Transcribe the data in full and exactly, omitting any pictures.

**DATASET EXTRACT**
************
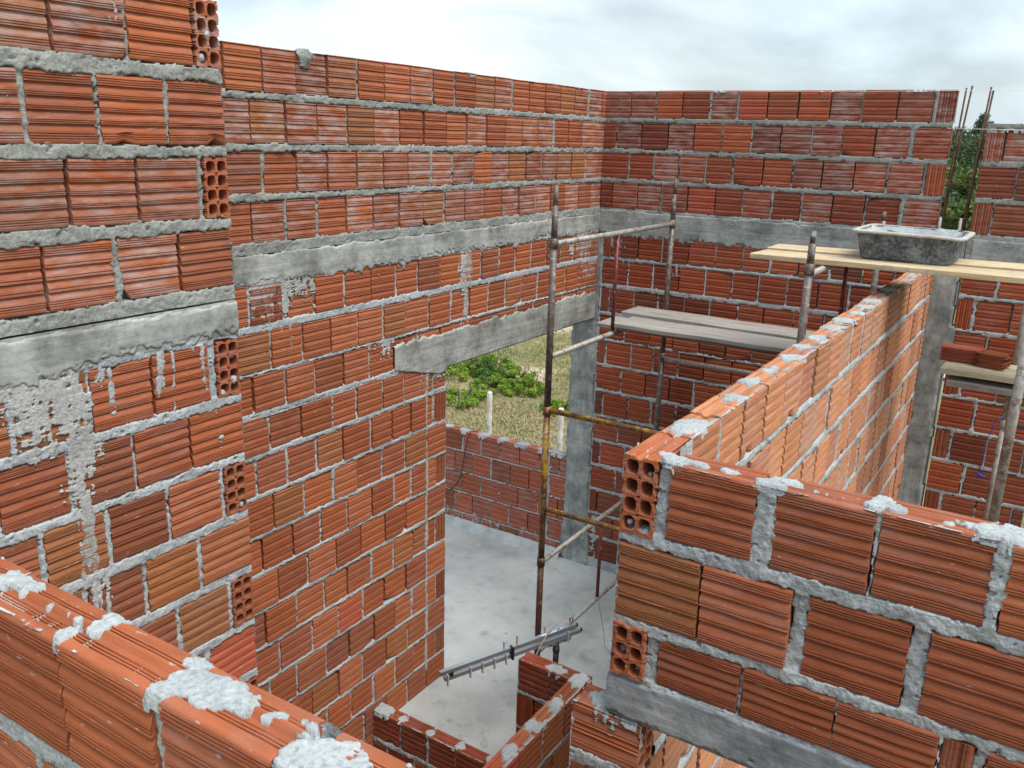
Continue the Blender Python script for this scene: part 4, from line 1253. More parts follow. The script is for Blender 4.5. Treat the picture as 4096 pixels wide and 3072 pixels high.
def grass():
    R = np.random.RandomState(5)
    n = 42000
    x = R.uniform(-14, -4.2, n); y = R.uniform(6.6, 20.5, n)
    dens = fbm(x * 0.5, y * 0.5, 77, 3)
    k = dens + R.uniform(-0.5, 0.6, n) > -0.05
    x, y = x[k], y[k]; n = len(x)
    z = ground_height(x, y)
    green = np.clip(0.35 + 0.9 * fbm(x * 0.35 + 4, y * 0.35, 78, 3) + R.uniform(-0.2, 0.2, n), 0, 1)
    hgt = R.uniform(0.02, 0.075, n)
    V = []; rn = []
    for j in range(3):
        a = R.uniform(0, 6.28, n); lean = R.uniform(0.0, 0.10, n)
        dx, dy = np.cos(a), np.sin(a); px, py = x + R.normal(0, 0.05, n), y + R.normal(0, 0.05, n)
        wv = 0.014
        b0 = np.stack([px - dy * wv, py + dx * wv, z], -1); b1 = np.stack([px + dy * wv, py - dx * wv, z], -1)
        tp = np.stack([px + dx * lean, py + dy * lean, z + hgt], -1)
        V.append(np.stack([b0, b1, tp], 1)); rn.append(green)
    V = np.concatenate(V).reshape(-1, 3); rn = np.concatenate(rn)
    F = np.arange(len(V)).reshape(-1, 3)
    o = obj('grass', V, F, M_GRASS, None, False, rn)
    set_props(o, "dry straw coloured and green grass of the field beyond the veranda", "grass", kind='stuff')
grass()

def make_tree(seed, mat, h, r, label, leaf=0.10, n=330, zlo=0.28):
    t = thing('tree', (0, 0, 0), label, 'tree', 'trees on the far hillside')
    R = np.random.RandomState(seed)
    s = Soup()
    V, F = tube_vf([(0, 0, -0.5), (0.05, 0.02, h * 0.3), (0.1, -0.05, h * 0.6), (0.05, 0, h * 0.85)], [0.22, 0.17, 0.1, 0.03], 7); s.add(V, F)
    cs = []
    for k in range(26):
        a = R.uniform(0, 6.28); zz = R.uniform(zlo, 0.98); q = r * math.sin(math.pi * min(1, 0.15 + zz * 0.85)) ** 0.7 * R.uniform(0.3, 1)
        cs.append((q * math.cos(a), q * math.sin(a), h * zz, r * R.uniform(0.22, 0.42)))
        if k % 3 == 0:
            V, F = tube_vf([(0.05, 0, h * zz * 0.6), (q * 0.5 * math.cos(a), q * 0.5 * math.sin(a), h * zz * 0.85), (q * math.cos(a), q * math.sin(a), h * zz)], [0.07, 0.05, 0.02], 5); s.add(V, F)
    me = bpy.data.meshes.new('trunk'); me.from_pydata([tuple(v) for v in np.concatenate(s.v)], [], s.f); link_mesh('trunk', me, M_BARK, t)
    link_mesh('crown', leaves_mesh('crown', cs, n, leaf, seed), mat, t)
    return t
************
**SOLVED EXERCISE**
Continue the Blender Python script for this scene: part 4, from line 1253. More parts follow. The script is for Blender 4.5. Treat the picture as 4096 pixels wide and 3072 pixels high.
def grass():
    R = np.random.RandomState(5)
    n = 42000
    x = R.uniform(-14, -4.2, n); y = R.uniform(6.6, 20.5, n)
    dens = fbm(x * 0.5, y * 0.5, 77, 3)
    k = dens + R.uniform(-0.5, 0.6, n) > -0.05
    x, y = x[k], y[k]; n = len(x)
    z = ground_height(x, y)
    green = np.clip(0.35 + 0.9 * fbm(x * 0.35 + 4, y * 0.35, 78, 3) + R.uniform(-0.2, 0.2, n), 0, 1)
    hgt = R.uniform(0.02, 0.075, n)
    V = []; rn = []
    for j in range(3):
        a = R.uniform(0, 6.28, n); lean = R.uniform(0.0, 0.10, n)
        dx, dy = np.cos(a), np.sin(a); px, py = x + R.normal(0, 0.05, n), y + R.normal(0, 0.05, n)
        wv = 0.014
        b0 = np.stack([px - dy * wv, py + dx * wv, z], -1); b1 = np.stack([px + dy * wv, py - dx * wv, z], -1)
        tp = np.stack([px + dx * lean, py + dy * lean, z + hgt], -1)
        V.append(np.stack([b0, b1, tp], 1)); rn.append(green)
    V = np.concatenate(V).reshape(-1, 3); rn = np.concatenate(rn)
    F = np.arange(len(V)).reshape(-1, 3)
    o = obj('grass', V, F, M_GRASS, None, False, rn)
    set_props(o, "dry straw coloured and green grass of the field beyond the veranda", "grass", kind='stuff')
grass()

def make_tree(seed, mat, h, r, label, leaf=0.10, n=330, zlo=0.28):
    t = thing('tree', (0, 0, 0), label, 'tree', 'trees on the far hillside')
    R = np.random.RandomState(seed)
    s = Soup()
    V, F = tube_vf([(0, 0, -0.5), (0.05, 0.02, h * 0.3), (0.1, -0.05, h * 0.6), (0.05, 0, h * 0.85)], [0.22, 0.17, 0.1, 0.03], 7); s.add(V, F)
    cs = []
    for k in range(26):
        a = R.uniform(0, 6.28); zz = R.uniform(zlo, 0.98); q = r * math.sin(math.pi * min(1, 0.15 + zz * 0.85)) ** 0.7 * R.uniform(0.3, 1)
        cs.append((q * math.cos(a), q * math.sin(a), h * zz, r * R.uniform(0.22, 0.42)))
        if k % 3 == 0:
            V, F = tube_vf([(0.05, 0, h * zz * 0.6), (q * 0.5 * math.cos(a), q * 0.5 * math.sin(a), h * zz * 0.85), (q * math.cos(a), q * math.sin(a), h * zz)], [0.07, 0.05, 0.02], 5); s.add(V, F)
    me = bpy.data.meshes.new('trunk'); me.from_pydata([tuple(v) for v in np.concatenate(s.v)], [], s.f); link_mesh('trunk', me, M_BARK, t)
    link_mesh('crown', leaves_mesh('crown', cs, n, leaf, seed), mat, t)
    return t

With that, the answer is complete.